For a few minutes on a Monday afternoon in early autumn, on the roof deck of a Manhattan photo studio, the impromptu banter of a celebrity interview suddenly sounds as though it’s been scripted by Preston Sturges. George Clooney is sitting with Renée Zellweger, his costar in the upcoming screwball comedy Leatherheads, which Clooney also directed, and the two are chattering away, less like the former paramours they are alleged to be and more like pals from way back, catching each other up on how they conquered the world at 24 frames per second. Their connection is so striking, one of such evident affection and yet such inert sexual chemistry, that it’s only natural to ask how long the two have known one another.
“Oh, God,” says Zellweger with a sigh, as if attempting a long math problem without paper and pencil. “Twenty-five, 30 years.”

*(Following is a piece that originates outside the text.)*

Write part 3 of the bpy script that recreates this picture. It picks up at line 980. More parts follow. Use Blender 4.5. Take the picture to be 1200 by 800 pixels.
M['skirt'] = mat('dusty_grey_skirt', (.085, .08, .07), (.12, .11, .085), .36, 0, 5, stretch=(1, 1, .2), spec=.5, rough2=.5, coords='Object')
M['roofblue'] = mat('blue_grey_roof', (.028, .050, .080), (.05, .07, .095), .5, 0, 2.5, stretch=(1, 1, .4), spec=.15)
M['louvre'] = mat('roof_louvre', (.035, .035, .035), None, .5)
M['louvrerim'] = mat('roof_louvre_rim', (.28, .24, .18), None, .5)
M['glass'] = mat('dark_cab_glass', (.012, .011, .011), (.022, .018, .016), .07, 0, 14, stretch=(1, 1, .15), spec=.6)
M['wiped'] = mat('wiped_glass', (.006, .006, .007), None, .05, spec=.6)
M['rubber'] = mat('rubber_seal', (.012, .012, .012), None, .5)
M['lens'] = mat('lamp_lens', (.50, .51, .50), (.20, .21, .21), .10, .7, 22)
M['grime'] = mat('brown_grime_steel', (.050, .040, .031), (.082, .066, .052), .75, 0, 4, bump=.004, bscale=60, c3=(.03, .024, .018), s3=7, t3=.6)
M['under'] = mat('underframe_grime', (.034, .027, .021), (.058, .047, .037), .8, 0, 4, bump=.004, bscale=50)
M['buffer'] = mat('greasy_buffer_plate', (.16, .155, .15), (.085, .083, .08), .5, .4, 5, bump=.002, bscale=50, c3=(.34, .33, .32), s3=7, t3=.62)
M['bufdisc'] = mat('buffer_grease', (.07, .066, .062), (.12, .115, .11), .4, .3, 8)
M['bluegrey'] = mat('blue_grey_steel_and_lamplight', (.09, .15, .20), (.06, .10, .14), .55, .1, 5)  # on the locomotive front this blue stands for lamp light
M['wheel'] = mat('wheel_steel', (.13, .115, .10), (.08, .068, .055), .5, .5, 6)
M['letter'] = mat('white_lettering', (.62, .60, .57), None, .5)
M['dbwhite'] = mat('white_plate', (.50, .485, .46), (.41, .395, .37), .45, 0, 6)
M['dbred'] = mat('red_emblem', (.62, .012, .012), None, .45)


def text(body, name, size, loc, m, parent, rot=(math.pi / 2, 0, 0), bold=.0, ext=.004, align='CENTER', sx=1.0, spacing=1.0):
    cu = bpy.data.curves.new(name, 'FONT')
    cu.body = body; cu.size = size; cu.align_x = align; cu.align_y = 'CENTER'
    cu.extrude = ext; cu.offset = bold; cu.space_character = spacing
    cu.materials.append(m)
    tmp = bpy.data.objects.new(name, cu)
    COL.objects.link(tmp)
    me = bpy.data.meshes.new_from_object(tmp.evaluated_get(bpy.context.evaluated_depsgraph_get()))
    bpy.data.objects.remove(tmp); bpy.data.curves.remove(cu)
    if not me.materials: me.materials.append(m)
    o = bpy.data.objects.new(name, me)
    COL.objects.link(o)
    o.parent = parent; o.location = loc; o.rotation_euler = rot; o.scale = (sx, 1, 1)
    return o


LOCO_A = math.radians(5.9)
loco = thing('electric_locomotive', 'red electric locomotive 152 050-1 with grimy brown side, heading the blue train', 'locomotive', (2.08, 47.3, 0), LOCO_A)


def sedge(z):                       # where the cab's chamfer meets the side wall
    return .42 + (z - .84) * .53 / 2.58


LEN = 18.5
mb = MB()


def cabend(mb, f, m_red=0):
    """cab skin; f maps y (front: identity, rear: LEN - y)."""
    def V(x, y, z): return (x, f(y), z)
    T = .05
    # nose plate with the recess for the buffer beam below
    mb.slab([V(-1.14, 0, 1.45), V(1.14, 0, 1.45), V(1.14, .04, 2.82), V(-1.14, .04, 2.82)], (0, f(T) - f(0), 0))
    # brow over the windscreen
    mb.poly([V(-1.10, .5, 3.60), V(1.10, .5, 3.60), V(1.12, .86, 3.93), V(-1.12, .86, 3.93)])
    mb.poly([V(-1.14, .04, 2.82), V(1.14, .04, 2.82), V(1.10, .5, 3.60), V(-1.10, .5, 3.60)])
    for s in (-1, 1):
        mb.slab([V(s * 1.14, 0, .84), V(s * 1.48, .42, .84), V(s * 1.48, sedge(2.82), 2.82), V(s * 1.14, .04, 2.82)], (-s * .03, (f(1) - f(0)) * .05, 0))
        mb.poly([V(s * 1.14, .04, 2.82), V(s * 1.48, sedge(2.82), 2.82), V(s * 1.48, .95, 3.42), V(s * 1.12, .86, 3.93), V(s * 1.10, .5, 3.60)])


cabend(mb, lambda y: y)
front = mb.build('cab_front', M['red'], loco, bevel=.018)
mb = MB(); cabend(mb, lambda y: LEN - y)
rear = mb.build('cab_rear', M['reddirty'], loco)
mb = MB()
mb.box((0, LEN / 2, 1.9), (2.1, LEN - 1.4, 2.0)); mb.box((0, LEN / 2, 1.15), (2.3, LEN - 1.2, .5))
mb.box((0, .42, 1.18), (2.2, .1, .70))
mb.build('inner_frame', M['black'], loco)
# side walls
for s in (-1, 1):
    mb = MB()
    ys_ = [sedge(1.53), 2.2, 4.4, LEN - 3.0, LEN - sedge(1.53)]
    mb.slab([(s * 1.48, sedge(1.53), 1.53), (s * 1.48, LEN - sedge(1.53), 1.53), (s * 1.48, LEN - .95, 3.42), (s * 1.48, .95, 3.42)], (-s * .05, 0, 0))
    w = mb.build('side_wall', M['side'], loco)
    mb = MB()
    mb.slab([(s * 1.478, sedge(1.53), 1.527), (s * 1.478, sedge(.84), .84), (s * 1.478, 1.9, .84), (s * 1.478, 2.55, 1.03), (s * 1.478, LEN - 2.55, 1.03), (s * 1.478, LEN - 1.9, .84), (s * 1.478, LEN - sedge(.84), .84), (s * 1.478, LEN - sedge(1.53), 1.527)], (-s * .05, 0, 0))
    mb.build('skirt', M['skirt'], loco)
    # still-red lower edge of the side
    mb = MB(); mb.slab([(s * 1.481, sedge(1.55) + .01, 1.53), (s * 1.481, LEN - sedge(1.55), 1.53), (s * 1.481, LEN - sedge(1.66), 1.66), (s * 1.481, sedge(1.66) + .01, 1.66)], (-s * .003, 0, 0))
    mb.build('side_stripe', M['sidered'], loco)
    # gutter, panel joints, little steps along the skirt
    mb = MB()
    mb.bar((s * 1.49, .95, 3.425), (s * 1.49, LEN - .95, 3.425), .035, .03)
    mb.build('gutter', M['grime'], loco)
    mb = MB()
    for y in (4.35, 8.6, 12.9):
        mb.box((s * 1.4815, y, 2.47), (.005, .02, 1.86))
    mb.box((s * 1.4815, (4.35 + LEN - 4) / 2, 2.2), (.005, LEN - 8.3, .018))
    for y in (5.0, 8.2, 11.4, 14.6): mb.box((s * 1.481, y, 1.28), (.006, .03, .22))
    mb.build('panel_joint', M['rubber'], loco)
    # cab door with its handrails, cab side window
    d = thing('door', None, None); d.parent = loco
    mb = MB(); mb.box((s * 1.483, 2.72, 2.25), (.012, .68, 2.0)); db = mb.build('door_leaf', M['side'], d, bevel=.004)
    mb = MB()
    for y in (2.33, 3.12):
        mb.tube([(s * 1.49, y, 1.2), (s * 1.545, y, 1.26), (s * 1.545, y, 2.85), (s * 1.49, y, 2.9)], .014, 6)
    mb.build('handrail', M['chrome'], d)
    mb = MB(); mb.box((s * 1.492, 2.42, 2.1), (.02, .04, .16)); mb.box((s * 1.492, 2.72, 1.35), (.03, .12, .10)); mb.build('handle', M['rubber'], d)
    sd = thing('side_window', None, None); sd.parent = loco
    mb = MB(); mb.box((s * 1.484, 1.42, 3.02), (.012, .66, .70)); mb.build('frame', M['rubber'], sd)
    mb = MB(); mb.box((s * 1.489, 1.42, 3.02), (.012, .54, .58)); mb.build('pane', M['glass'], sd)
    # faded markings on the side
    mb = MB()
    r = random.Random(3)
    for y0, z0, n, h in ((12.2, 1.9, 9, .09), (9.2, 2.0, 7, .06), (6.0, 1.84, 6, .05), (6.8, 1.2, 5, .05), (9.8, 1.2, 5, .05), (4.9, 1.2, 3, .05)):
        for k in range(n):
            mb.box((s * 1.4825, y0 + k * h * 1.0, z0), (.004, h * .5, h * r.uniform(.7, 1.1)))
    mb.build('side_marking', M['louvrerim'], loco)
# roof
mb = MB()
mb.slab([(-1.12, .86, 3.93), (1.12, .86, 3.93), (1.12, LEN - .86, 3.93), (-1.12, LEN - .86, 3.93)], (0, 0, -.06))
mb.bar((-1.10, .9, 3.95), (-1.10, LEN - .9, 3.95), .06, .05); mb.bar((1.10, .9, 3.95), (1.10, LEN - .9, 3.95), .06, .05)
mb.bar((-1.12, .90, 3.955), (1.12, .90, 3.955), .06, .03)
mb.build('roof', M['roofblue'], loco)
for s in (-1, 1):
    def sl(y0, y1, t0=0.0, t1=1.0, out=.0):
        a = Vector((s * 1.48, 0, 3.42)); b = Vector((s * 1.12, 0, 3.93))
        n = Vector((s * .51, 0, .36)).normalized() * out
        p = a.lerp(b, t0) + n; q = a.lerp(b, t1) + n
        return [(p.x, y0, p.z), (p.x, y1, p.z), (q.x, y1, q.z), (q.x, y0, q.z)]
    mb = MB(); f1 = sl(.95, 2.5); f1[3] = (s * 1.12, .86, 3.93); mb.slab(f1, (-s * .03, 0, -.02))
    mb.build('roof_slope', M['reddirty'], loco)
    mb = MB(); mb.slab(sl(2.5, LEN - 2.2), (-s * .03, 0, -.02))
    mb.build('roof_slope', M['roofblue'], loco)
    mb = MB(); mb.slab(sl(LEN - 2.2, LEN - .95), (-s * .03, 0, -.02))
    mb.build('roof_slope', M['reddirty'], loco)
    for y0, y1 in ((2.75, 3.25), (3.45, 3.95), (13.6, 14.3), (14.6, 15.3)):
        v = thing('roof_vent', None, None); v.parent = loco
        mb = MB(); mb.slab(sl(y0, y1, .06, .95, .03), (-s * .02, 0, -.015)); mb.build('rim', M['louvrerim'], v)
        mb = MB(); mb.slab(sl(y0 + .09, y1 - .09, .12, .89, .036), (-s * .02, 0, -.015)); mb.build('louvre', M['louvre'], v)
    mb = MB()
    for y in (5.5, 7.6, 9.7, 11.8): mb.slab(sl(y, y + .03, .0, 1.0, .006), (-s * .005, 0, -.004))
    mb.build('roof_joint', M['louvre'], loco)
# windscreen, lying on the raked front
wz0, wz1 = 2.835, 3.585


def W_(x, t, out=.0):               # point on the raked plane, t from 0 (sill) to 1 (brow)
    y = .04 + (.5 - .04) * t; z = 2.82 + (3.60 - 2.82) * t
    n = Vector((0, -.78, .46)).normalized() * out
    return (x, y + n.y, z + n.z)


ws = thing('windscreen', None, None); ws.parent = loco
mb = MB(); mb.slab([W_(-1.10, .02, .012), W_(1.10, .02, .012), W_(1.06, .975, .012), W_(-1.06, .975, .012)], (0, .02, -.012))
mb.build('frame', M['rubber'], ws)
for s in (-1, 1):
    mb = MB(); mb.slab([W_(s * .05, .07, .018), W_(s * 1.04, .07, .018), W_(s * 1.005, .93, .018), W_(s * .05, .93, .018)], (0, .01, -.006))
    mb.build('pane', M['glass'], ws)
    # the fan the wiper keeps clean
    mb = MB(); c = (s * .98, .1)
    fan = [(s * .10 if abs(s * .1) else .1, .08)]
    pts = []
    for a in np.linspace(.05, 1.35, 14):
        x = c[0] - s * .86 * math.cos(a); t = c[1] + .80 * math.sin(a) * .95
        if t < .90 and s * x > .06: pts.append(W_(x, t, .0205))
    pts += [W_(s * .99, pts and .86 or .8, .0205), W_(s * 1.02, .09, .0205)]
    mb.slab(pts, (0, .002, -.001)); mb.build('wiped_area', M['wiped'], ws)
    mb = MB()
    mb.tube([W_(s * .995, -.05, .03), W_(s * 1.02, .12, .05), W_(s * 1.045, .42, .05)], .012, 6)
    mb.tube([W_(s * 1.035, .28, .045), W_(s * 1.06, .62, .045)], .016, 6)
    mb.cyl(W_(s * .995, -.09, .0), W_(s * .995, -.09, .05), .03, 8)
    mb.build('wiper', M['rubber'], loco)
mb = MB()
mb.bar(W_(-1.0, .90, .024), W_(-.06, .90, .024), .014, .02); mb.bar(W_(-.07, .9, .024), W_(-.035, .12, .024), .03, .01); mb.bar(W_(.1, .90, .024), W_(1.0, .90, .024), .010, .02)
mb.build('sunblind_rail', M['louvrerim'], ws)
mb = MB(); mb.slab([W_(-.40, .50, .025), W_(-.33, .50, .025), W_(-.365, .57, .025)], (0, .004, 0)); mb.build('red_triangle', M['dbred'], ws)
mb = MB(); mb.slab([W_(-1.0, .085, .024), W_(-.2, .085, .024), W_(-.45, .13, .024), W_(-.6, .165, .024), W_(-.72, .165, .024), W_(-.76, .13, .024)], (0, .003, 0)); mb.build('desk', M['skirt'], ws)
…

“Thirty-five years,” figures Clooney.
“We’ve been married 28,” notes Zellweger.
“Twenty-seven,” says Clooney firmly. “We lived together the first year. It was a lot of fighting.”
“But we saved on rent,” she says.
“That was the only reason,” he says.
“And I fed the dogs and pigs,” she says. “I vacuumed too.”
“That’s true,” he says, adding, “I was a younger leading man, and she was an ingenue.”
And now?
“He’s a younger leading man,” Zellweger answers. “And I’m a character actress.”
They both laugh, but Clooney, true to his reputation as a gentleman, is too gallant to let the brunt of old age fall on the lady alone. He passes a hand over himself—all 46 years of him, trimmed with a thatchy beard (for his role in the Coen brothers’ film Burn After Reading) and topped with graying hair that makes him look not a day over 50—and insists that he is the one falling to pieces, veritably before our eyes. “I’m Lionel Barrymore,” he says.
Welcome to the George and Renée show, one of the livelier comic duets since Burns and Allen. The old friends (who eventually acknowledge having known each other for about a decade) and recent costars have briefly alighted together on this Manhattan rooftop to discuss Leatherheads, Clooney’s first directing effort since the 2005 film Good Night, and Good Luck, for which he received Oscar nominations for direction and screenwriting. (That same year he also won a best supporting actor award for Syriana: “All right, so I’m not winning director,” he predicted, correctly, in his acceptance speech.) Egging each other on, the pair’s frisky conversation shifts gears from the earnestly thoughtful, with Clooney proving himself to be the sort of Democratic alpha male Al Gore wanted to be in 2000, to the shamelessly goofy. Zellweger, in particular, is as energetic as a Spinning instructor and loopier than Minnie Pearl.